DeWitt: Now that we collectively start to look that the question should be about the perpetrator and not the woman, it feels that maybe that’s shifting.

Foster: We’re women, so we get to play women all the time. We get to think about women’s stories and what propels us. And what are the forces behind the psychology of who we are? So much of that is foundational for who we are, so it’s an interesting conversation.

Right, because now we’re also talking about the woman who does try to speak up and instantly becomes the problem. She’s the one who pays for it — not the person committing the wrong act. This seems like a new concept to some people.
Foster: Welcome to women’s studies. This is what we’ve been studying. And it’s interesting to see the world wake up to it. We’re interesting, complicated people, and we have become that way because of the forces of our past. Being a mom, too, a mom of sons, I walk through life, I drop my sons off, and I see how different their lives are and what I hope for them.
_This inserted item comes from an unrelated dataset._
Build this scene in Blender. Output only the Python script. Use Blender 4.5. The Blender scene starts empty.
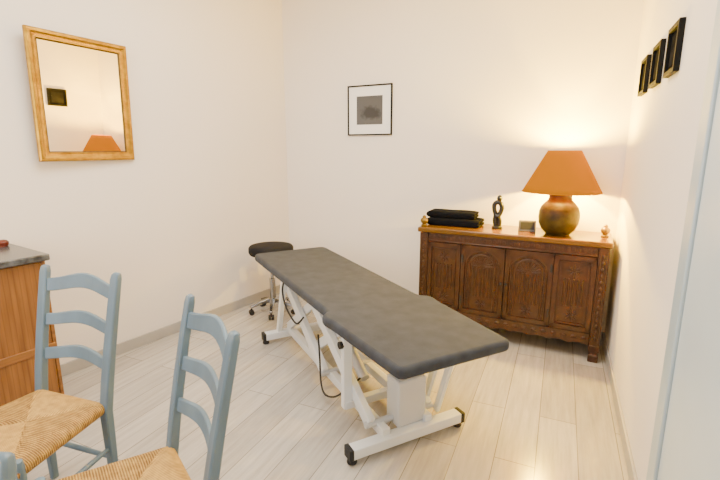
import bpy, bmesh, math, random
from mathutils import Vector, Matrix
random.seed(7)
S = bpy.context.scene
C = S.collection
PI = math.pi
def R(d): return math.radians(d)

# ------------------------------------------------------------------ materials
def _nodes(name):
    m = bpy.data.materials.new(name); m.use_nodes = True
    nt = m.node_tree
    return m, nt, nt.nodes, nt.links, nt.nodes['Principled BSDF']

def mat(name, col, rough=0.5, metal=0.0, var=0.0, vscale=8.0, bump=0.0, bscale=60.0,
        stretch=(1, 1, 1), sheen=0.0, spec=0.5, coat=0.0, col2=None):
    m, nt, N, L, P = _nodes(name)
    P.inputs['Roughness'].default_value = rough
    P.inputs['Metallic'].default_value = metal
    P.inputs['Specular IOR Level'].default_value = spec
    P.inputs['Sheen Weight'].default_value = sheen
    P.inputs['Coat Weight'].default_value = coat
    tc = N.new('ShaderNodeTexCoord'); mp = N.new('ShaderNodeMapping')
    mp.inputs['Scale'].default_value = stretch
    L.new(tc.outputs['Object'], mp.inputs['Vector'])
    no = N.new('ShaderNodeTexNoise'); no.inputs['Scale'].default_value = vscale
    no.inputs['Detail'].default_value = 5
    L.new(mp.outputs['Vector'], no.inputs['Vector'])
    mix = N.new('ShaderNodeMix'); mix.data_type = 'RGBA'
    c = Vector(col)
    if col2 is None:
        a = tuple(max(0, x * (1 - var)) for x in c); b = tuple(min(1, x * (1 + var)) for x in c)
    else:
        a, b = col, col2
    mix.inputs['A'].default_value = (*a, 1); mix.inputs['B'].default_value = (*b, 1)
    rp = N.new('ShaderNodeMapRange')
    rp.inputs['From Min'].default_value = 0.3; rp.inputs['From Max'].default_value = 0.7
    L.new(no.outputs['Fac'], rp.inputs['Value'])
    L.new(rp.outputs['Result'], mix.inputs['Factor'])
    L.new(mix.outputs['Result'], P.inputs['Base Color'])
    if bump > 0:
        n2 = N.new('ShaderNodeTexNoise'); n2.inputs['Scale'].default_value = bscale
        n2.inputs['Detail'].default_value = 3
        L.new(mp.outputs['Vector'], n2.inputs['Vector'])
        bp = N.new('ShaderNodeBump'); bp.inputs['Strength'].default_value = bump
        bp.inputs['Distance'].default_value = 0.004
        L.new(n2.outputs['Fac'], bp.inputs['Height'])
        L.new(bp.outputs['Normal'], P.inputs['Normal'])
    return m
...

And I’ll be walking down the street somewhere and I remember my mom. I remember my mom saying something like, “Never be a stool pigeon!” I hear that voice! I hear that voice. “Don’t ever be a stool pigeon!” Or the look on her face when I would come in from college, she hadn’t seen me for three months, and she would look at me up and down like, What is she wearing? Has she gained weight? What’s her hair like? It’s the little things.

DeWitt: My dad is 85, and he still will look at me and say, “Oh, jeez, you didn’t put your face on!’” He doesn’t want to see me without makeup, and I’m like, “Dad!” [Laughs.] It takes a long time to change these things, but it feels like a good—

Foster: It’s awareness.

DeWitt: Awareness.

Foster: Honestly, that’s why we make movies. Obviously, lots of people make it for different reasons, but I feel like I grow as a human being because I get to make films. I get to express myself. I get to work things out. I get to say, “Why did that happen, and why did that guy do this?” It’s why I say in my movies that I never have any villains. I’m really fascinated by the villain psychology, so they end up being humanized, and everybody’s point of view matters.